Berdasarkan data Komisi
Pemilihan Umum (KPU) Pemilu 2024 ini di dominasi oleh pemilih muda, yakni
kelompok Milenial dan Gen Z dengan persentase diatas 50 persen. Pertanyaannya,
apakah generasi muda tersebut juga transaksional dalam menentukan pilihan politiknya?

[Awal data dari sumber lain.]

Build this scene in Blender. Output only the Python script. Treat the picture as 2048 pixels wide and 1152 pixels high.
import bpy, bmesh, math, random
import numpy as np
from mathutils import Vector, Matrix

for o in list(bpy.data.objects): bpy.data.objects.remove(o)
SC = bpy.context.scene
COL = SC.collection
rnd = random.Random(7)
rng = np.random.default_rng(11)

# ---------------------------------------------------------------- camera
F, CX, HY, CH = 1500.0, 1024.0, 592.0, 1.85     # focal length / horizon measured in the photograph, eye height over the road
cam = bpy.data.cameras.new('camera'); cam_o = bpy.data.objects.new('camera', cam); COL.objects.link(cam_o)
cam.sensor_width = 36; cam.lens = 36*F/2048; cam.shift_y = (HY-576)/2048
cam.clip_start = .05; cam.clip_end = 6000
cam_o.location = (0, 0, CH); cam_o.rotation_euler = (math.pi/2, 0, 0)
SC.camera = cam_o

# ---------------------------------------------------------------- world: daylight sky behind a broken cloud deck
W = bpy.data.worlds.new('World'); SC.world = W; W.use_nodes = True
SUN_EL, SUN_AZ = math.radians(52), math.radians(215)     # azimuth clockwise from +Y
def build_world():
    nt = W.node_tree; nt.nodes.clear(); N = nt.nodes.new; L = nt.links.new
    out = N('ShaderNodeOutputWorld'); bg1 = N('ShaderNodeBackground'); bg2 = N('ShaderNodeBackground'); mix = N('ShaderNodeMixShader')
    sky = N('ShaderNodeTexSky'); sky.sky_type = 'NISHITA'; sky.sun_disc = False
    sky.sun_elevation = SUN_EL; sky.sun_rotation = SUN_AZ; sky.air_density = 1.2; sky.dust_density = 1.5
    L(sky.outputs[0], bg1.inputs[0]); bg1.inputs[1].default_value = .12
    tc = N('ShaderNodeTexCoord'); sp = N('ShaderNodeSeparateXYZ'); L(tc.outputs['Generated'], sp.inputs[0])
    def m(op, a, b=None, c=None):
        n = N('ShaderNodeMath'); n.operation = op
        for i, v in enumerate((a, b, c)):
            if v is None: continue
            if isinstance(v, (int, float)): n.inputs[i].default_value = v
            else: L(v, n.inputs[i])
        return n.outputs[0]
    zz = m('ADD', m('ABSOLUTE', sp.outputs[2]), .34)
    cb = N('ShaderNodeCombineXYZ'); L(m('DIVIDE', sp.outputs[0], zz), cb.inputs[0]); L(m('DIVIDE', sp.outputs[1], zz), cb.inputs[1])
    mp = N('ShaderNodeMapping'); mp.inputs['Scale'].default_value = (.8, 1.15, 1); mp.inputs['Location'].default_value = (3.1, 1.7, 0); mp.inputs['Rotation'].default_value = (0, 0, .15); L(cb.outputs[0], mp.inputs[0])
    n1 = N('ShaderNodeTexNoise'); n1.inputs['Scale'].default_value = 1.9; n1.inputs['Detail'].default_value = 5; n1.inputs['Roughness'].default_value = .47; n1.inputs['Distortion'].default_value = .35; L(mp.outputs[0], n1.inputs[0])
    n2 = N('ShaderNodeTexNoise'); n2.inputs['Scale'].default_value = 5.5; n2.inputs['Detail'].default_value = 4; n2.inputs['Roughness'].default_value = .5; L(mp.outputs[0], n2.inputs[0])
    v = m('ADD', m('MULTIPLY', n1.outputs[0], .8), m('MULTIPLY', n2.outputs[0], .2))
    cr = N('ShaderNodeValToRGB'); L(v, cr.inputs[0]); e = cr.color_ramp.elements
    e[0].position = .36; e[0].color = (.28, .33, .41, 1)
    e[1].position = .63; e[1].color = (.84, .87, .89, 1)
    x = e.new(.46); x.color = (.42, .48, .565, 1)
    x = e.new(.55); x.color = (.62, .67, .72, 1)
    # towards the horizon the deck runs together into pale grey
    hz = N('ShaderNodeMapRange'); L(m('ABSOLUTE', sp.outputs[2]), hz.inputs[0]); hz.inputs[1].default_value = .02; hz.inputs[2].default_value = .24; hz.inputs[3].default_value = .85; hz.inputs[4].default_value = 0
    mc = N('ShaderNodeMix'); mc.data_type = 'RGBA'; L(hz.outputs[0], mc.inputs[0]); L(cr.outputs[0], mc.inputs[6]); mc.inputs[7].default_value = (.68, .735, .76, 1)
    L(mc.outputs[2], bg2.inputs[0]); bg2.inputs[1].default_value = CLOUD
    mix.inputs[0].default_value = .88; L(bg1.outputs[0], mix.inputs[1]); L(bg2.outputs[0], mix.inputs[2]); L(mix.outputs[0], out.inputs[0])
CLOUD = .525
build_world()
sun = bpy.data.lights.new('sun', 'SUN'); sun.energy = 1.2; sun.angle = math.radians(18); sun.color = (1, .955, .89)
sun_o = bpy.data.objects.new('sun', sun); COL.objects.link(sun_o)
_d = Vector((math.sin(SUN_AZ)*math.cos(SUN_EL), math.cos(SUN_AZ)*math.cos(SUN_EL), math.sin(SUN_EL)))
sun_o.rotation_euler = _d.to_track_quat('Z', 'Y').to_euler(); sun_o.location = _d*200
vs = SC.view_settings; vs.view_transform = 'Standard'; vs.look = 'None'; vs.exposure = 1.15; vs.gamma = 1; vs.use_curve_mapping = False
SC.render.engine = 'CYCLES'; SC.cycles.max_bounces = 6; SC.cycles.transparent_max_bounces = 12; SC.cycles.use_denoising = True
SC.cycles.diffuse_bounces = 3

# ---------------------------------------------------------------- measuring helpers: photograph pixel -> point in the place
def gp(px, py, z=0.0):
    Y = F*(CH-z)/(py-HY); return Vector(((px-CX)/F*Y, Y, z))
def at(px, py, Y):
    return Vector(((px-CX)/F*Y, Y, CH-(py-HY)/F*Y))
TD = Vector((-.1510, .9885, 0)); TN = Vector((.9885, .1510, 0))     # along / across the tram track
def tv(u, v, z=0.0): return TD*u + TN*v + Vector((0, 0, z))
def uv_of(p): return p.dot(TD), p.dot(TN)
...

Jika melihat tipikal pemuda yang identik dengan semangat, pembaharuan dan
idealisme tentunya hal ini menjadi secercah harapan positif bagi kualitas
demokrasi dan kepemimpinan di indonesia, artinya ditangan generasi muda inilah
harapan untuk menciptakan pemilu yang bersih dan berintegritas tercipta secara
perlahan terutama di masa yang akan datang. Sehingga pembangunan politik
melalui instrumen demokrasi ini berjalan sesuai teori dan hakikatnya.
Apalagi mengenai
tingkat pendidikan, generasi muda ini didominasi oleh kalangan terdidik minimal
tingkat SLTA, dan akrab dengan teknologi dimana berbagai informasi, ilmu
pengetahuan mudah diakses, artinya analisis pemahaman generasi muda terkait
dampak positif negatif terhadap studi kasus tertentu dapat lebih tajam dan
akurat. Namun, jawaban atas pertanyaan diatas dapat dilihat dari realitas
politik yang terjadi pasca pilkada mendatang, jika tetap dengan ‘cost’ yang
tinggi terlebih untuk membeli suara, berarti politik transaksional masih tetap
berlaku atas generasi muda atau dengan kata lain telah membudaya. Tentunya
menjadi pekerjaan rumah semua pihak untuk melakukan pembenahan dan perubahan
dalam budaya politik kita.
Bentuk-bentuk Serangan Fajar
Serangan fajar yang
dalam kata lain politik uang, tidak berarti pemberian 'suap' dalam bentuk uang
saja. Namun dalam bentuk lain seperti sembako, termasuk pernak-pernik
perlengkapan rumah tangga. Komisi Pemberantasan Korupsi (KPK) memerinci bahwa
politik uang bisa berupa tiga hal: Pertama, Uang. Namanya politik uang, sudah
pasti uang menjadi instrumen utama. Uang dipilih karena bobotnya yang ringan
sehingga mudah dibawa ke mana saja. Uang juga mudah disembunyikan. Kedua,
Sembako. Bahan-bahan masakan yang terhimpun dalam sembilan bahan pokok
(Sembako) juga menjadi bagian dari politik uang, jika sembako diberikan tim
sukses di saat-saat Pemilu dan terdapat stiker bergambar calon yang
berkontestasi pada Pemilu. Ketiga, Barang Rumah Tangga. Berbagai cara dilakukan
untuk mengaburkan praktik politik uang atau serangan fajar saat Pemilihan Umum
(Pemilu). Selain dengan sembako, suap Pemilu juga dilakukan dengan pembagian
barang rumah tangga kepada calon pemilih. Misalnya, sabun colek, sabun cuci
piring, sabun mandi, dan lain-lain. Tak lupa, identitas calon yang
berkontestasi pada Pemilu tersemat pada bungkus-bungkus barang tersebut.